Stan Hawley, the tribal council administrator, says bad weather has
washed human excrement from the island’s landfill into a lagoon
used for drinking water and closed the airport, trapping residents.
“The
elders are unsettled, watching the waves,” Hawley, 51, says. “The
kids are freaking out.”
Kivalina
was a fishing camp until the Bureau of Indian Affairs built a school
in 1905. Today, it’s half its width of 30 years ago. Weather-beaten
houses on stilts sit near tanks holding fuel delivered once a year by
barge.
Kivalinians
survive in part by floating on ice to hunt whales. The U.S.

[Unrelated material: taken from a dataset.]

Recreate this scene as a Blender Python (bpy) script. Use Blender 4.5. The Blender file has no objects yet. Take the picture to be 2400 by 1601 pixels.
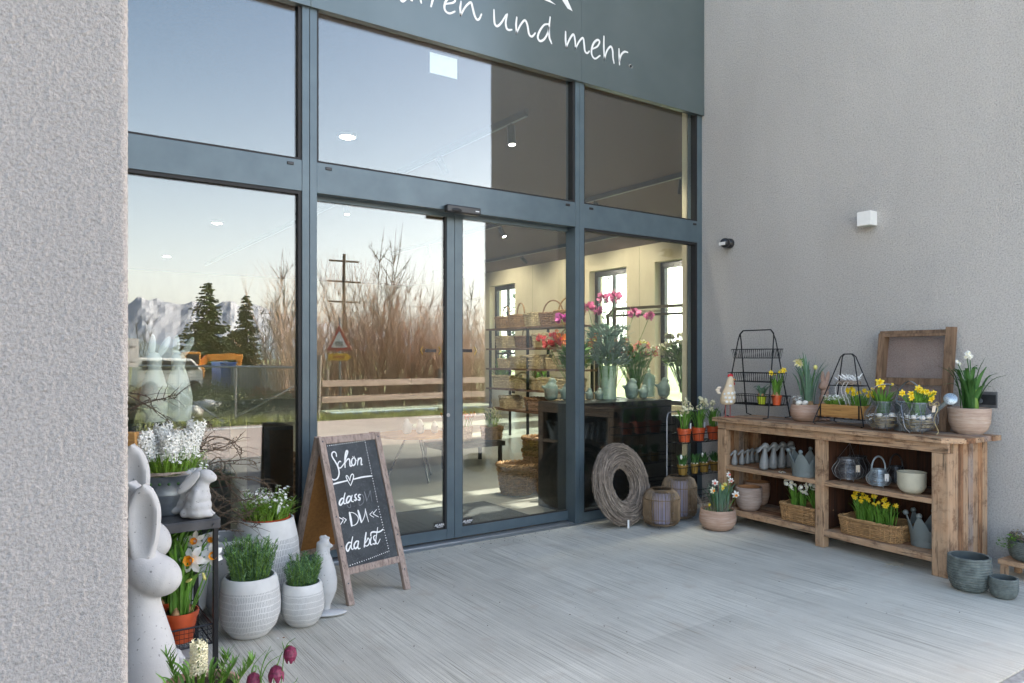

government allows subsistence hunting by Native Alaskans as long as
the catch doesn’t threaten the herd. Rising temperatures are making
that harder.
“The
ice is too thin and moves too fast,” Hawley says. “We used to
camp out there for weeks as we hunted. Now, it’s a few days.”
Glenn,
the ASRC official, says he’s happy to work to combat climate change
-- but not without better understanding the effects on the
environment, and not if it means blocking development and the
improvements oil revenue will bring.
World’s
Guilt
“To
assuage the guilt of the world, we’d be telling this community to
stay the way you were,” he says of native peoples. “In the whole
history of the human race, not one generation has been willing to
say: ‘I want to turn back. I want my life to be harder.’”
When
he worked for the North Slope Borough, Glenn rebuilt a Navy gas field
south of Barrow -- the only place where Native Alaskans control the
extraction of hydrocarbons.
“When
you turn the stove on, it’s a good feeling that the gas is coming
from the local community, without ever going through a pipeline,”
he says.
At
ASRC, Glenn is advocating a road leading due north from Umiat,
avoiding Anaktuvuk Pass, to help develop his company’s oil deposits
west of Prudhoe Bay.
“There
are organizations who want to stop all hydrocarbon development in the
Arctic in the name of stopping or slowing down climate change,” he
says. “It isn’t going to change the trend the world is
experiencing. They’d just open up the valve a little wider in Saudi
Arabia or somewhere else.”
As
for the state’s warming environment, Glenn says Alaskans are used
to change: They experience extremes like few others.
“We
roll with the punches as ice comes and goes every year,” he says.
“And we’ll roll with the punches of a changing climate.”